Take your devil out to lunch

Thu Nov 05 20:00:00 UTC 2020

Take Your Devil Out to Lunch

How am I to come to terms with that half of the electorate in the United States is okay with this loathsome conman and all of his sycophants?

Wanting to understand someone's point of view, rather than convince, is the first step. Yay verily, I find it difficult for me to set down my cudgel. Set it down I must.

It was around 2007 I think, when I started putting the pattern together, and I know it is not my original. This is my take on something covered by many others.

To understand, you must take your devil out to lunch.

Not convince, mind you. To understand. I would suggest to you, it is worth it.

The quote at the beginning was by a friend lamenting the outcome of an election, and I will leave it undated because I believe it timeless.

As I was saying, it was 2007. There was this colleague who was difficult to work with, demanding, unhappy with me, with us, and them over there. I had grown to mildly hate this man. I was on one of my entrepreneur pathways and reading a lot that was making me circumspect. I knew the guy had at least some intellect, so why was he being such a stinker?

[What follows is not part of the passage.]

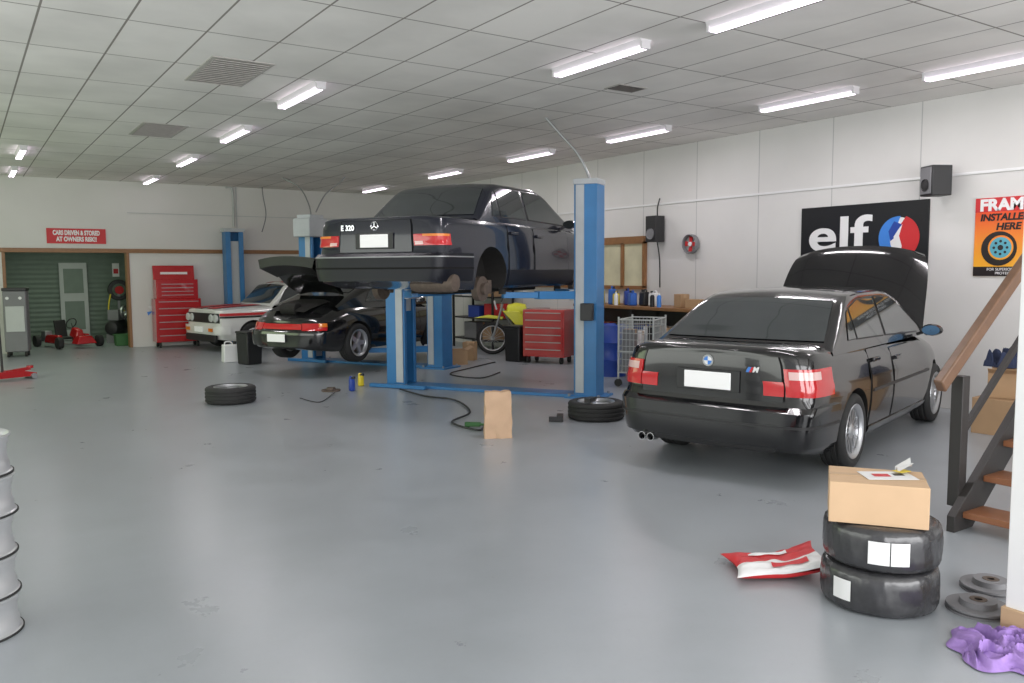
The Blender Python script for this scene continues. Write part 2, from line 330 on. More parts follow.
# ------------------------------------------------------------------ cars
def mono(tab):
    xs=[t[0] for t in tab];ys=[t[1] for t in tab];n=len(xs)
    d=[(ys[i+1]-ys[i])/(xs[i+1]-xs[i]) for i in range(n-1)]
    m=[d[0]]+[0 if d[i-1]*d[i]<=0 else 2*d[i-1]*d[i]/(d[i-1]+d[i]) for i in range(1,n-1)]+[d[-1]]
    def f(x):
        if x<=xs[0]: return ys[0]
        if x>=xs[-1]: return ys[-1]
        i=0
        while x>xs[i+1]: i+=1
        h=xs[i+1]-xs[i];t=(x-xs[i])/h
        return (2*t**3-3*t*t+1)*ys[i]+(t**3-2*t*t+t)*h*m[i]+(-2*t**3+3*t*t)*ys[i+1]+(t**3-t*t)*h*m[i+1]
    return f
class Car:
    def __init__(s,L,hw,outline,zs,zd,zb,prof,roff,foff,sil,wb_,wr_,axles,Rw,crown=3):
        s.L=L;s.hw=hw;s.cr=crown
        cum=[0]
        for i in range(1,len(outline)):
            cum.append(cum[-1]+math.hypot(outline[i][0]-outline[i-1][0],(outline[i][1]-outline[i-1][1])*hw))
        T=cum[-1]; s.fx=mono([(c/T,o[0]) for c,o in zip(cum,outline)]); s.fy=mono([(c/T,o[1]*hw) for c,o in zip(cum,outline)])
        s.zs=mono(zs);s.zd=mono(zd);s.zb=mono(zb);s.prof=mono(prof);s.roff=mono(roff);s.foff=mono(foff)
        s.sil=mono(sil);s.silt=sil;s.wb=wb_;s.wr=wr_;s.axles=axles;s.R=Rw
        s.samp=[(i/400,s.fx(i/400),s.fy(i/400)) for i in range(401)]
    def out(s,a): return s.fx(abs(a)),(1 if a>=0 else -1)*s.fy(abs(a))
    def ax(s,x): return min(s.samp,key=lambda t:abs(t[1]-x)+(0 if t[2]>s.hw*.5 else 9))[0]
    def ay(s,y,front=False):
        y=abs(y); return min([t for t in s.samp if (t[0]>.5)==front],key=lambda t:abs(t[2]-y))[0]
    def pt(s,a,z,off=0,v=None):
        x,y=s.out(a);b=s.zb(x);t=s.zs(x)
        if v is None: v=max(0,min(1,(z-b)/(t-b)))
        else: z=b+(t-b)*v
        wr=max(0,1-x/.6);wr=wr*wr*(3-2*wr); wf=max(0,1-(s.L-x)/.7);wf=wf*wf*(3-2*wf)
        p=Vector((x+wr*s.roff(z)-wf*s.foff(z),y*s.prof(v),z))
        if off:
            e=.004;x1,y1=s.out(max(-1,a-e));x2,y2=s.out(min(1,a+e)); d=Vector((x2-x1,y2-y1,0))
            if abs(a)<.003: n=Vector((-1,0,0))
            elif abs(a)>.997: n=Vector((1,0,0))
            else:
                n=Vector((-d.y,d.x,0)).normalized()
                if n.dot(Vector((0,y,0)))<0 and abs(n.y)>.02: n=-n
                if abs(n.y)<=.25: n=Vector((-abs(n.x) if x<s.L/2 else abs(n.x),n.y,0))
            p+=n*off
        return p
    def deck(s,x,k,off=0):
        a=s.ax(x);p=s.pt(a,0,v=1);t=p.z;d=s.zd(x)
        return Vector((x,p.y*k,t+(d-t)*(1-abs(k)**s.cr)+off))
    def patch(s,a0,a1,z0,z1,off,name,m,parent,na=14,nz=6):
        mb=MB();rows=[]
        for i in range(-1,na+2):
            ii=min(max(i,0),na);a=a0+(a1-a0)*ii/na;row=[]
            for j in range(-1,nz+2):
                jj=min(max(j,0),nz); z=z0+(z1-z0)*jj/nz; row.append(s.pt(a,z,off if (i==ii and j==jj) else .0005))
            rows.append(row)
        mb.grid(rows); return mb.build(name,m,parent)
    def body(s,m,parent,mi='under'):
        half=64; A=[i/half for i in range(half+1)]
        A=A+[-a for a in reversed(A[1:-1])]
        V=[0,.03,.08,.15,.24,.34,.44,.54,.64,.74,.82,.88,.93,.97,1]
        rows=[]
        for a in A:
            row=[]
            b=s.pt(a,0,v=0)
            for k in (0,.5): row.append(Vector((b.x,b.y*k,b.z)))
            for v in V: row.append(s.pt(a,0,v=v))
            p=row[-1];t=p.z;d=s.zd(s.out(a)[0])
            for k in (.985,.96,.92,.84,.72,.55,.35,.15,0): row.append(Vector((p.x,p.y*k,t+(d-t)*(1-k**s.cr))))
            rows.append(row)
        mb=MB().grid(rows,loop=True)
        bm=mb.bm; bmesh.ops.remove_doubles(bm,verts=bm.verts,dist=1e-4); bmesh.ops.dissolve_degenerate(bm,edges=bm.edges,dist=1e-5)
        bnd=[e for e in bm.edges if len(e.link_faces)==1]
        if bnd: bmesh.ops.holes_fill(bm,edges=bnd)
        o=mb.build('body',m); o.data.materials.append(M[mi])
        cb=MB()
        for x in s.axles:
            for sy in (-1,1): cb.cyl((x,sy*(s.hw-.30),s.R),(x,sy*(s.hw+.15),s.R),s.R+.045,36)
        cm=cb.mesh('c'); cm.materials.append(M[m]); cm.materials.append(M[mi])
        for p in cm.polygons: p.material_index=1
        co_=bpy.data.objects.new('c',cm); C.objects.link(co_)
        md=o.modifiers.new('b','BOOLEAN'); md.object=co_; md.operation='DIFFERENCE'; md.solver='EXACT'
        try: md.material_mode='TRANSFER'
        except Exception: pass
        dg=bpy.context.evaluated_depsgraph_get(); dg.update()
        me=bpy.data.meshes.new_from_object(o.evaluated_get(dg)); o.modifiers.clear()
        if len(me.polygons)>500: o.data=me
        bpy.data.objects.remove(co_)
        o.parent=parent; return o
    def w(s,z):
        zb_=s.silt[0][1]; zr=max(t[1] for t in s.silt); f=(z-zb_)/(zr-zb_); return s.wb+(s.wr-s.wb)*f
    def ct(s,x,t,off=0):
        z=s.sil(x); zr=max(q[1] for q in s.silt); zb_=s.silt[0][1]; f=max(0,(z-zb_)/(zr-zb_))
        xm=(s.silt[0][0]+s.silt[-1][0])/2; bow=.10*(1-f)*(1-t*t)*(-1 if x<xm else 1)
        return Vector((x+bow,s.w(z)*t,z+.035*(1-t*t)*f+off-(.02 if abs(t)>.985 else 0)))
    def cabin(s,m,parent):
        x0=s.silt[0][0];x1=s.silt[-1][0];n=44;T=[-1,-.95,-.85,-.7,-.5,-.3,-.1,.1,.3,.5,.7,.85,.95,1];rows=[]
        zb_=s.silt[0][1]-.05
        for i in range(n+1):
            x=x0+(x1-x0)*i/n; z=s.sil(x)-.02
            side=[Vector((x,s.w(max(zb_,zb_+(z-zb_)*f)),zb_+(z-zb_)*f)) for f in (0,.25,.5,.75,.95)]
            row=[Vector((p.x,-p.y,p.z)) for p in side]+[s.ct(x,t) for t in T]+list(reversed(side))
            rows.append(row)
        return MB().grid(rows).build('cabin',m,parent,sharp=50)
    def topwin(s,x0,x1,t0,name,parent,m='glass',off=.008,t1=None):
        rows=[]; t1=t1 or t0
        for i in range(13):
            x=x0+(x1-x0)*i/12; tt=t0+(t1-t0)*i/12
            rows.append([s.ct(x,-tt+2*tt*j/14)+Vector((0,0,off)) for j in range(15)])
        return MB().grid(rows).build(name,m,parent)
    def sidewin(s,pts,sy,parent,name='side_window',m='glass',off=.007):
        fr=MB(); n=len(pts); cxx=sum(p[0] for p in pts)/n; czz=sum(p[1] for p in pts)/n
        big=[(cxx+(x-cxx)*1.045,czz+(z-czz)*1.07) for x,z in pts]
        g=MB().poly([(x,sy*(s.w(z)+off),z) for x,z in pts]).build(name,m,parent)
        fr.poly([(x,sy*(s.w(z)+off-.004),z) for x,z in big]).build('window_seal','plastic',g)
        return g
    def door(s,x0,x1,z0,z1,sy,parent,m):
        a0,a1=s.ax(x0)*sy,s.ax(x1)*sy; e=.003*sy
        d=s.patch(a0+e,a1-e,z0+.008,z1,.008,'door',m,parent)
        s.patch(a0,a1,z0,z1,.003,'door_seam','seam',d)
        h=s.pt(s.ax(x0+.16)*sy,z1-.09,.02)
        MB().box((h.x,h.y,h.z),(.19,.03,.035)).build('door_handle',m,d,bevel=.008)
        return d
def tyre_prof(Rr,Rt,w):
    h=w/2
    p=[(Rr-.012,-h*.8),(Rr+.012,-h*.93),(Rr+.04,-h),(Rt-.035,-h*.98),(Rt-.012,-h*.88),(Rt-.002,-h*.75)]
    for c in (-.45,0,.45): p+=[(Rt,c*h-.012),(Rt-.009,c*h-.006),(Rt-.009,c*h+.006),(Rt,c*h+.012)]
    p+=[(Rt-.002,h*.75),(Rt-.012,h*.88),(Rt-.035,h*.98),(Rr+.04,h),(Rr+.012,h*.93),(Rr-.012,h*.8)]
    return p
def rim_mb(Rr,w,n,sw):
    h=w/2; mb=MB()
    mb.lathe([(Rr-.015,-h*.8),(Rr-.035,-h*.3),(Rr-.035,h*.45),(Rr-.01,h*.82),(Rr+.01,h*.9),(Rr+.006,h*.96),(Rr-.014,h*.9),(Rr-.03,h*.7)],40)
    for k in range(n):
        a=2*PI*k/n; Mx=Matrix.Rotation(a,4,'Z')
        mb.prism([(.03,-sw*.7),(Rr-.025,-sw*.5),(Rr-.025,sw*.5),(.03,sw*.7)],h*.42,h*.66,Mx)
    mb.lathe([(0,h*.78),(.04,h*.76),(.06,h*.66),(.065,h*.35),(0,h*.35)],20)
    return mb
def wheel(parent,x,y,z,Rt,Rr,w,sy,n=10,sw=.022,rim='alloy'):
    o=rim_mb(Rr,w,n,sw).build('wheel',rim,parent,loc=(x,y,z),rot=(-sy*PI/2,0,0))
    MB().lathe(tyre_prof(Rr,Rt,w),40,closed=True).build('tyre','rubber',o)
    MB().lathe([(0,w*.02),(Rr-.06,w*.02),(Rr-.06,-.02),(0,-.02)],28).build('brake_disc','rust',o)
    return o
def mirrorfn(car,x,y,z,parent,m,sy,glass='glass'):
    o=MB().lathe([(0,-.05),(.05,-.045),(.075,0),(.065,.04),(0,.055)],16).build('side_mirror',m,parent,loc=(x,sy*y,z),rot=(0,R(-90),0)); o.scale=(.8,1.35,1)
    g=MB(); disc(g,0,0,.06,.0,.004); g=g.build('mirror_glass',glass,o,loc=(0,0,.05))
    MB().bar((x+.02,sy*(y-.14),z-.05),(x+.01,sy*(y-.04),z-.01),.05,.03).build('mirror_arm',m,parent)
rotR=(PI/2,0,-PI/2)
PROF=[(0,.90),(.08,.95),(.3,.985),(.5,1.0),(.70,.995),(.72,.985),(.9,.955),(1,.915)]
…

So I took him out to lunch. I told him I wanted to take him out to lunch and listen. I primed the conversation but let him run with it. I learned a lot. My understanding of his frustration was deeper, and I found opportunities to improve some aspects of how we worked. It was helpful. It didn't entirely redeem him, but it was good enough to work for a while longer. I learned more than if I had gone in expecting to convince him of a perspective. Listening first. Understanding first. Like I said, not really innovative.

Don't bring the cudgel to lunch.

I suspect the same pattern to be useful in many venues and topic categories. If you want to understand why so many of the people around you have a perspective so different from you, it may be time for some lunches with your devils. Some lunches may prove futile or unsatisfying; you will need to till the garden more between digging up a hearty meal of understanding, depth or enlightenment.

Do this to understand. Pure understanding, learning, taking in, and accepting what is spoken as it appears in the wild. Do not try to take it home and make it a pet, nor attempt to bridle or harness it right there. Do not change it. Let it dine right there in the sunlight. Prime the pump and keep asking open-ended questions as free from preconception as possible. Let go of the objections that well up inside you clamoring for the microphone, sharpening their knives and loading rounds...let all of that go. Passionless, save only to understand.

It will take discpline, and practice. I think you will find it a practice well worth the effort.

Oh, also, take a breath and be gentle. Some devils are mirrors.